The benefit of dropping the battery, according to Razer, is that the Mamba Hyperflux is lightweight. And that’s true, but I never found the Logitech G wireless-powered mice heavy. So while the weight advantage is not something that ever manifested for me, I did notice times when the Mamba would stop working for me for moments at a time.

Now, 99.99 percent of the time, the mouse worked without an issue. But if I started to lean back in my chair and the back edge of the mouse began to slip off the mousepad, it would shut down after a few moments. The Mamba does have an indicator light that turns green when it is getting power, and I tested this out. If the mouse hangs off the Hyperflux surface even half of an inch, that’s enough for it to lose the charge from the energy field.

I’ve adapted to that limitation, but it is something that a problem that a battery would have eliminated.

You’ll need a mouse built for Hyperflux

One other issue of not having a battery means that Razer will have to make versions of its mice specifically for use with Hyperflux. With the Logitech Powerplay, you can get wireless versions of the G905, for example, that work without wireless power. But if you get the Powerplay, you just swap out the bottom battery plate with the wireless-power plate, and then you no longer need to plug it in.

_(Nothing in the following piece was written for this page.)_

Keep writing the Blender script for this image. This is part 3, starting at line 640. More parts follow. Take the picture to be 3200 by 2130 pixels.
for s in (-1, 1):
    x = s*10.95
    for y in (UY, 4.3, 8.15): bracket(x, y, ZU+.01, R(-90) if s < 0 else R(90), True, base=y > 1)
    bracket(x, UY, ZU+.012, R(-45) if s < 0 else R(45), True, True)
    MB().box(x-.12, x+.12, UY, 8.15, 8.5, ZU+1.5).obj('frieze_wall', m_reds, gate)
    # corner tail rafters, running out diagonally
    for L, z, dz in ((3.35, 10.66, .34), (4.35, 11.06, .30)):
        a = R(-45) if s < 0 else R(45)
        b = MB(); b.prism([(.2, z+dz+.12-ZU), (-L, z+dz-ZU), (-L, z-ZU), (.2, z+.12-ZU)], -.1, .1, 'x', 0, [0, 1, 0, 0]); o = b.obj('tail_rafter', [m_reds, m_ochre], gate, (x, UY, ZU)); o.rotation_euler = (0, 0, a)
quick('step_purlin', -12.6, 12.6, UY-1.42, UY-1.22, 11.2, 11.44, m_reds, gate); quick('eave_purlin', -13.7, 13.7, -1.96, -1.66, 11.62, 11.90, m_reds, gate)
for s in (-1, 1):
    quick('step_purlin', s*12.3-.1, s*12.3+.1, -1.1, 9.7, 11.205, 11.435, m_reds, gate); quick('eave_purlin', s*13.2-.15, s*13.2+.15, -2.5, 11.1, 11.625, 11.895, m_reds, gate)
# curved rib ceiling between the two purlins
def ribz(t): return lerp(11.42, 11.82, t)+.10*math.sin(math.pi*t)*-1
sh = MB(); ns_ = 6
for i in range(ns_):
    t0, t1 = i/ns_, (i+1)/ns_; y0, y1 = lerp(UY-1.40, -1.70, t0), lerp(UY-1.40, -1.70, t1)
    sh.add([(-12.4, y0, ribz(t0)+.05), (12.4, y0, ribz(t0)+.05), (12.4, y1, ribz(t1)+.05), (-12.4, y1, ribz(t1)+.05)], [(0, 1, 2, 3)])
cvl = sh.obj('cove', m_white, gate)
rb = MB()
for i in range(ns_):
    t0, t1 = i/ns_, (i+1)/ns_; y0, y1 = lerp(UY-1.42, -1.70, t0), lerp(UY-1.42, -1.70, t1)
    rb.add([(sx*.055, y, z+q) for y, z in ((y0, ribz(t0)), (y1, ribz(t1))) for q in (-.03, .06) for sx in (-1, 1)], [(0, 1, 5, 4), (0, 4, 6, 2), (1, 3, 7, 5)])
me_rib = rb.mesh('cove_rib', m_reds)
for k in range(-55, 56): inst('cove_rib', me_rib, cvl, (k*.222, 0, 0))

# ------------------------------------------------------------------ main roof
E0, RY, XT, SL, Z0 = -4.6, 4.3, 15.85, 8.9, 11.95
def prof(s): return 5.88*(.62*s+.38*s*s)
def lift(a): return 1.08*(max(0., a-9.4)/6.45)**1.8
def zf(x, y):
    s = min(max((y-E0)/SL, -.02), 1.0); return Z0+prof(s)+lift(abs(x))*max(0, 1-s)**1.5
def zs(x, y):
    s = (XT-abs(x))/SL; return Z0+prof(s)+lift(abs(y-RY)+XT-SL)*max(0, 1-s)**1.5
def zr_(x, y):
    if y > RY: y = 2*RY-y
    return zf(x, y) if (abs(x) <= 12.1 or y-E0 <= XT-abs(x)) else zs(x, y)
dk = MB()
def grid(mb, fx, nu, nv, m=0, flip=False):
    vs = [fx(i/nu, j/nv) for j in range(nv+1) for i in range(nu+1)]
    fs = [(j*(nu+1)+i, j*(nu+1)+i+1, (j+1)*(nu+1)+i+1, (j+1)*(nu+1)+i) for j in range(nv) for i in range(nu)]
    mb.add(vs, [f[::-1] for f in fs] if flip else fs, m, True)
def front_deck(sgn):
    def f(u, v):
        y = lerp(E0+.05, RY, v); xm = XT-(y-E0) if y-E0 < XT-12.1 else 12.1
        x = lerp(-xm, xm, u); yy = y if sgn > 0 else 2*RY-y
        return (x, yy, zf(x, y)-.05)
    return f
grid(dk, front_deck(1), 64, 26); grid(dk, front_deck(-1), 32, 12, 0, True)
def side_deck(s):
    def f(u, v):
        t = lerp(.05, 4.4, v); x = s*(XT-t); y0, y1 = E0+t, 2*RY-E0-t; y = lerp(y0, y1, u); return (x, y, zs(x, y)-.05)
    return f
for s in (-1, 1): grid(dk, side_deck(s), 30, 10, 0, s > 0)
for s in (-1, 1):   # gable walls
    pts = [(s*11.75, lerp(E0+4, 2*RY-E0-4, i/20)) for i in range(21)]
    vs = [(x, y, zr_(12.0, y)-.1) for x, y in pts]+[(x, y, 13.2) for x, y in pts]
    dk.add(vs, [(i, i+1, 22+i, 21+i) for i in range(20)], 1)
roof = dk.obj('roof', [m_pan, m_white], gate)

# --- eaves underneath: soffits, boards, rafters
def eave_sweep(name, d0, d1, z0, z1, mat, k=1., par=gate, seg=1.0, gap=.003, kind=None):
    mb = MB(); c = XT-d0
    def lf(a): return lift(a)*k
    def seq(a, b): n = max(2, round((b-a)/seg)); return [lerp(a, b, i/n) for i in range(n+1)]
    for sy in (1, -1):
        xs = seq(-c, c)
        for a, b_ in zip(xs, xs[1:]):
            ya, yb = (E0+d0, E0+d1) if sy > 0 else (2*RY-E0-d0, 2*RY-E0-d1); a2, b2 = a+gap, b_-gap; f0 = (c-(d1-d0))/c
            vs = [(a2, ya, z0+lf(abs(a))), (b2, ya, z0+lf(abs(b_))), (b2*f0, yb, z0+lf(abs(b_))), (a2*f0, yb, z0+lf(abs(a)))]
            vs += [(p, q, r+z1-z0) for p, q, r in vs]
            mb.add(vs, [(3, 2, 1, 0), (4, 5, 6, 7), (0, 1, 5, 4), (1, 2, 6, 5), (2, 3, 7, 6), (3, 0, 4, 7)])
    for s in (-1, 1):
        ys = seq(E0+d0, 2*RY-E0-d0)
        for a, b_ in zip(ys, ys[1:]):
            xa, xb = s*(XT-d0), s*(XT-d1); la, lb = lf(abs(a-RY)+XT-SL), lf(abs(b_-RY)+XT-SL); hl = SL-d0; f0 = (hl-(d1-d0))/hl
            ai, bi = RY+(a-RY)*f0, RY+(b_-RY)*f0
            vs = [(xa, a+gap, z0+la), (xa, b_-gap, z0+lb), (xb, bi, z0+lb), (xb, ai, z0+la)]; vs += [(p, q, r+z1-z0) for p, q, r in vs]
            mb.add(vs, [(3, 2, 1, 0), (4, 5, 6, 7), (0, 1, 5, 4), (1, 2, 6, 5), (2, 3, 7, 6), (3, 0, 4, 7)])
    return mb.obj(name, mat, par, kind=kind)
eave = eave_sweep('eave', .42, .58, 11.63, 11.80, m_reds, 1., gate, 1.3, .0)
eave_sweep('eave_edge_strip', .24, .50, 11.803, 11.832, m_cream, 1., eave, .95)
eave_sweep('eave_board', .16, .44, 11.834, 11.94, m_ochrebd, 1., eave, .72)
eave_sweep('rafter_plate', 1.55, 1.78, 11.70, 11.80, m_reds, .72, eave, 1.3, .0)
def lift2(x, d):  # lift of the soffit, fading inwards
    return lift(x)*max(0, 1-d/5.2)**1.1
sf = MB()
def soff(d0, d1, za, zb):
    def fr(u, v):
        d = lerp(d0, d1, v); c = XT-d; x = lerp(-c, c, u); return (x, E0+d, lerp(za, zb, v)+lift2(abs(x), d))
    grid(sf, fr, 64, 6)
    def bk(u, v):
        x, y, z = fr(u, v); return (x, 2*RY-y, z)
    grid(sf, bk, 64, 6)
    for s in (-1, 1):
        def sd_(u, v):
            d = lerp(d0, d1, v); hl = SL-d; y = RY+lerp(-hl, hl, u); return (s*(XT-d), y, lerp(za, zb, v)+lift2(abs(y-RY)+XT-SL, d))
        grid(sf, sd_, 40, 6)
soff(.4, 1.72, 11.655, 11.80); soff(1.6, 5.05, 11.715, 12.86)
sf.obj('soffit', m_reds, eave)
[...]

Logitech can now just build its mice going forward to support that wireless-power plate, and then any of its wireless mice could integrate with its Powerplay mat. Razer doesn’t have that solution yet.

For now, you can only use the Mamba (to be fair, Logitech only lets you use the G905 or G705 at the moment), and if you want to use a different mouse, you’ll have to wait for Razer to make one that has the Hyperflux tech built inside of it.


I’ve used the Mamba Hyperflux every day for the last couple of weeks, and I’ve had no problems with it now that I’m used to its wireless-power boundaries. Even still, it is the kind of upgrade that I love but recognize as frivolous. I hate cables, and I leap at any opportunity to make my workspace more organized. But you are definitely buying into a platform here.

You’ll have to rely on Razer to support it going forward to take full advantage of it. That is not some terrible risk because I think Razer is probably committed to this technology, so I can recommend it to anyone who wants to go wireless and likes the looks of Razer products. If you want a battery backup and a more modular, upgradeable alternative, the Logitech G Powerplay is a fine alternative.

Razer provided GamesBeat with a sample unit for the purpose of this review. It is available now for $250.